Koubbeh Palace, Cairo

While Neuber is best-known for Zellenmosaik (cell mosaic) inlaid boxes or Galanteriewaren, such as the gold-mounted hardstone 'surprise' aide-mémoire (lot 19), also containing a secret compartment for a portrait miniature, the petite jewelled hardstone gold box for a lady, inlaid in a basket pattern of Schlottwitz agate (lot 16), or the slightly more serene example applied with the profile of Joseph II, Holy Roman Emperor (lot 15), Christian Gottlieb Stiehl’s Steinkabinett is even rarer in that it still contains the original booklet listing all the hardstone specimens.

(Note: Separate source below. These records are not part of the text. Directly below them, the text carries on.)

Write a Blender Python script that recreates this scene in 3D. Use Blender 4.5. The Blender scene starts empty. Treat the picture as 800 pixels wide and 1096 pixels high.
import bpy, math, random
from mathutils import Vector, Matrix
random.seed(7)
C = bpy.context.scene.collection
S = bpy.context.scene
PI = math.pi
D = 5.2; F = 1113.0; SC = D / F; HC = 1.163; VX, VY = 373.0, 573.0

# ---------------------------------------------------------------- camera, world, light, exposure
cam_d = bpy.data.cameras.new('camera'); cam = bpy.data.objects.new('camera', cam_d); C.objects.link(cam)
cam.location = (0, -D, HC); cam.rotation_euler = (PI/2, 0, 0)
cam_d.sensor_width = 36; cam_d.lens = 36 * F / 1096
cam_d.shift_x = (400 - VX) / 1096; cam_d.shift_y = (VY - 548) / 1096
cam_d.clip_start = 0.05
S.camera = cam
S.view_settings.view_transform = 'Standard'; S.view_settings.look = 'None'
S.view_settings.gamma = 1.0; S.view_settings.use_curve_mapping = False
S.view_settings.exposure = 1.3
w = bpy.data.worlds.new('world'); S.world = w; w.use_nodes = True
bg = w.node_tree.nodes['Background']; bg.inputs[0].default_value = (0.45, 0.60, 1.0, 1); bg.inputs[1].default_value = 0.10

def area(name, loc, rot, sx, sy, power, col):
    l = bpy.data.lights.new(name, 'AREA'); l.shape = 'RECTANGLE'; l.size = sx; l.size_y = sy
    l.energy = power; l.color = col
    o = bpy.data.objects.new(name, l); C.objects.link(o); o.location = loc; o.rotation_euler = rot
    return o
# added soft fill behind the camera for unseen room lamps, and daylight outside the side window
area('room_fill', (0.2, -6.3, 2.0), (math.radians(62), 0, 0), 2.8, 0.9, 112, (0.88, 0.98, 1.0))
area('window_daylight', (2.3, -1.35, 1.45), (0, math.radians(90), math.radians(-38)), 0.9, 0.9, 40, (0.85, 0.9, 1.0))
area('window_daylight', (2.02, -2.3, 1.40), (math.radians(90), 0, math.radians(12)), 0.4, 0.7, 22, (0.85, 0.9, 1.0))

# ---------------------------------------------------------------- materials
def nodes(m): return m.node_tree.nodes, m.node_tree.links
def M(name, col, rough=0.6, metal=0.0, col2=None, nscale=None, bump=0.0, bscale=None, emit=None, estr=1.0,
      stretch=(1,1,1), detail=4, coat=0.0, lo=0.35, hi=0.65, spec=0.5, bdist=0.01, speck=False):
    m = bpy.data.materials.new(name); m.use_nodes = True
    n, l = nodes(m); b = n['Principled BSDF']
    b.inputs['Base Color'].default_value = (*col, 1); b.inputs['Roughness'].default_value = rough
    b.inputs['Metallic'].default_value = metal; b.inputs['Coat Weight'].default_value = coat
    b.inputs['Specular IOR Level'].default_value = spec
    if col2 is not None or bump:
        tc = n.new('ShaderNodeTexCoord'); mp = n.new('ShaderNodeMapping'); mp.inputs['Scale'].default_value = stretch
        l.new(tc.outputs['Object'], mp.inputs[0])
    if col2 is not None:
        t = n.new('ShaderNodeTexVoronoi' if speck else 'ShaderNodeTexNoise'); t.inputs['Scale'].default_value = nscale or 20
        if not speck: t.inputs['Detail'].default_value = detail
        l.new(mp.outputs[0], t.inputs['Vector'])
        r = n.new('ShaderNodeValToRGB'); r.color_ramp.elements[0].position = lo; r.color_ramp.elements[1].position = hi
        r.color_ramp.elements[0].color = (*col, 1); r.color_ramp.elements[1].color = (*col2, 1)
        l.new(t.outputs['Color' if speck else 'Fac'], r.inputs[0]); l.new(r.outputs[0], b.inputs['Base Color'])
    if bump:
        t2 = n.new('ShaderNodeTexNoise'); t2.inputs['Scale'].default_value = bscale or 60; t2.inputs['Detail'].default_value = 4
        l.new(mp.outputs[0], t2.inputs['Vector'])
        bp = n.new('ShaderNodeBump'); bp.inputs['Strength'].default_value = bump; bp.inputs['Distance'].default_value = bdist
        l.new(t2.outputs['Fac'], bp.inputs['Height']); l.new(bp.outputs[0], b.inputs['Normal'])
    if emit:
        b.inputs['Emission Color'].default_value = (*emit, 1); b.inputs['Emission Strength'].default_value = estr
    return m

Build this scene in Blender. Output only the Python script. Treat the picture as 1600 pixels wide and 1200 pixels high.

As such, it combines the scientific side of thinly-cut translucent hardstones mined in Saxonia, set à jour between narrow gold cloisons, with the beauty partially achieved by the harmonious choice of hardstones according to their colour and the ingeniously inlaid lid, resembling a stained glass window. Neither His Majesty King Farouk I, nor Alexander Baring, 4th Baron Ashburton, member of one of the most important families of gold box collectors, could resist the captivating power of this magnificent work of art on a very small scale.